SOURCE EXCERPT |
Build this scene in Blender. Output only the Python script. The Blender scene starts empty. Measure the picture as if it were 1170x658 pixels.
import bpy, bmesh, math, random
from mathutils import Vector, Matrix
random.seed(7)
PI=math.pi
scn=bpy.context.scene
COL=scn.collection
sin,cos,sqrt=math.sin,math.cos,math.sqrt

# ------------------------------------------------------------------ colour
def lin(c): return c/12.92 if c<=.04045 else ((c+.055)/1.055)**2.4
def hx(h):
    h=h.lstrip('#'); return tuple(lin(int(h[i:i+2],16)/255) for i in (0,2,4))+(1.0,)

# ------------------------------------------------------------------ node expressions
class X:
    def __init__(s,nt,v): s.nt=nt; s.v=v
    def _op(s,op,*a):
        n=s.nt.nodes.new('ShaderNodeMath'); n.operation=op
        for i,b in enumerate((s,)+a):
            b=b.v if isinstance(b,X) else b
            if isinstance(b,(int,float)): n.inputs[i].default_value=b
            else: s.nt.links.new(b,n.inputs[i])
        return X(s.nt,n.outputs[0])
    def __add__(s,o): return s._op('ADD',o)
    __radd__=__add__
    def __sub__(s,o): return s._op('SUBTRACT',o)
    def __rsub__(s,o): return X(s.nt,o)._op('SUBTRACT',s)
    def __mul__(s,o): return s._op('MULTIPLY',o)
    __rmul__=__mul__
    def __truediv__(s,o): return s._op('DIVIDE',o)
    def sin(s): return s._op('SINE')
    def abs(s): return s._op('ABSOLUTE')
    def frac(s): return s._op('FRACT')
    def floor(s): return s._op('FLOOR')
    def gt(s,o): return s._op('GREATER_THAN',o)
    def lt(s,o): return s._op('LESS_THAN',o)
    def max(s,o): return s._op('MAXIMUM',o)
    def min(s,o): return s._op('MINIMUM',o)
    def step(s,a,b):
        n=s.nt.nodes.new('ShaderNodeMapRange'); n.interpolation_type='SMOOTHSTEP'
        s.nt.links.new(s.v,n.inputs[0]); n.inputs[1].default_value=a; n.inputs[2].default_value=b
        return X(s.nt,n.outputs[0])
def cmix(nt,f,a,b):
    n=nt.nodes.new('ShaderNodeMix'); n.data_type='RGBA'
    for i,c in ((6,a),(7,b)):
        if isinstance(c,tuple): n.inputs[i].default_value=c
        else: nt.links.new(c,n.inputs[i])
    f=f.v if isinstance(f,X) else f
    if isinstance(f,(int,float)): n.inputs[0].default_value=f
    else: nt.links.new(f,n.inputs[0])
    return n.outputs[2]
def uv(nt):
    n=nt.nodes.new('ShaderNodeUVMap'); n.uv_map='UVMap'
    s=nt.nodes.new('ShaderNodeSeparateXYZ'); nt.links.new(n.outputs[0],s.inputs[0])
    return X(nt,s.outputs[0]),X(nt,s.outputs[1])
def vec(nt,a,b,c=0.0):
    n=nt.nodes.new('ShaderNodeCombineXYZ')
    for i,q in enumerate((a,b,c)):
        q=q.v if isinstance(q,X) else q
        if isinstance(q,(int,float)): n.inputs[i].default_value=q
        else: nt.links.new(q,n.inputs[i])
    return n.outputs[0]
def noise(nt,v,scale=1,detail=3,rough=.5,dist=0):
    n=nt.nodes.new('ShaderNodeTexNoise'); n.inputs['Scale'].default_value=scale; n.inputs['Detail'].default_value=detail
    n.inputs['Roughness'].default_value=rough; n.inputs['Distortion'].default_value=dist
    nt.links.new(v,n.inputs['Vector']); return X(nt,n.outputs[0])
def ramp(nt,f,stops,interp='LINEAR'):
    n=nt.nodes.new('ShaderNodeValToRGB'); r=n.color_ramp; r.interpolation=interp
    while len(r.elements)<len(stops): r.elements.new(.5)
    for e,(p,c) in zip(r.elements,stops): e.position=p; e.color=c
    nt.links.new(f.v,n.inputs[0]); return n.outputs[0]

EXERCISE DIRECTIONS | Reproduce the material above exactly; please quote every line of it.

WRITTEN SOLUTION |
Build this scene in Blender. Output only the Python script. The Blender scene starts empty. Measure the picture as if it were 1170x658 pixels.
import bpy, bmesh, math, random
from mathutils import Vector, Matrix
random.seed(7)
PI=math.pi
scn=bpy.context.scene
COL=scn.collection
sin,cos,sqrt=math.sin,math.cos,math.sqrt

# ------------------------------------------------------------------ colour
def lin(c): return c/12.92 if c<=.04045 else ((c+.055)/1.055)**2.4
def hx(h):
    h=h.lstrip('#'); return tuple(lin(int(h[i:i+2],16)/255) for i in (0,2,4))+(1.0,)

# ------------------------------------------------------------------ node expressions
class X:
    def __init__(s,nt,v): s.nt=nt; s.v=v
    def _op(s,op,*a):
        n=s.nt.nodes.new('ShaderNodeMath'); n.operation=op
        for i,b in enumerate((s,)+a):
            b=b.v if isinstance(b,X) else b
            if isinstance(b,(int,float)): n.inputs[i].default_value=b
            else: s.nt.links.new(b,n.inputs[i])
        return X(s.nt,n.outputs[0])
    def __add__(s,o): return s._op('ADD',o)
    __radd__=__add__
    def __sub__(s,o): return s._op('SUBTRACT',o)
    def __rsub__(s,o): return X(s.nt,o)._op('SUBTRACT',s)
    def __mul__(s,o): return s._op('MULTIPLY',o)
    __rmul__=__mul__
    def __truediv__(s,o): return s._op('DIVIDE',o)
    def sin(s): return s._op('SINE')
    def abs(s): return s._op('ABSOLUTE')
    def frac(s): return s._op('FRACT')
    def floor(s): return s._op('FLOOR')
    def gt(s,o): return s._op('GREATER_THAN',o)
    def lt(s,o): return s._op('LESS_THAN',o)
    def max(s,o): return s._op('MAXIMUM',o)
    def min(s,o): return s._op('MINIMUM',o)
    def step(s,a,b):
        n=s.nt.nodes.new('ShaderNodeMapRange'); n.interpolation_type='SMOOTHSTEP'
        s.nt.links.new(s.v,n.inputs[0]); n.inputs[1].default_value=a; n.inputs[2].default_value=b
        return X(s.nt,n.outputs[0])
def cmix(nt,f,a,b):
    n=nt.nodes.new('ShaderNodeMix'); n.data_type='RGBA'
    for i,c in ((6,a),(7,b)):
        if isinstance(c,tuple): n.inputs[i].default_value=c
        else: nt.links.new(c,n.inputs[i])
    f=f.v if isinstance(f,X) else f
    if isinstance(f,(int,float)): n.inputs[0].default_value=f
    else: nt.links.new(f,n.inputs[0])
    return n.outputs[2]
def uv(nt):
    n=nt.nodes.new('ShaderNodeUVMap'); n.uv_map='UVMap'
    s=nt.nodes.new('ShaderNodeSeparateXYZ'); nt.links.new(n.outputs[0],s.inputs[0])
    return X(nt,s.outputs[0]),X(nt,s.outputs[1])
def vec(nt,a,b,c=0.0):
    n=nt.nodes.new('ShaderNodeCombineXYZ')
    for i,q in enumerate((a,b,c)):
        q=q.v if isinstance(q,X) else q
        if isinstance(q,(int,float)): n.inputs[i].default_value=q
        else: nt.links.new(q,n.inputs[i])
    return n.outputs[0]
def noise(nt,v,scale=1,detail=3,rough=.5,dist=0):
    n=nt.nodes.new('ShaderNodeTexNoise'); n.inputs['Scale'].default_value=scale; n.inputs['Detail'].default_value=detail
    n.inputs['Roughness'].default_value=rough; n.inputs['Distortion'].default_value=dist
    nt.links.new(v,n.inputs['Vector']); return X(nt,n.outputs[0])
def ramp(nt,f,stops,interp='LINEAR'):
    n=nt.nodes.new('ShaderNodeValToRGB'); r=n.color_ramp; r.interpolation=interp
    while len(r.elements)<len(stops): r.elements.new(.5)
    for e,(p,c) in zip(r.elements,stops): e.position=p; e.color=c
    nt.links.new(f.v,n.inputs[0]); return n.outputs[0]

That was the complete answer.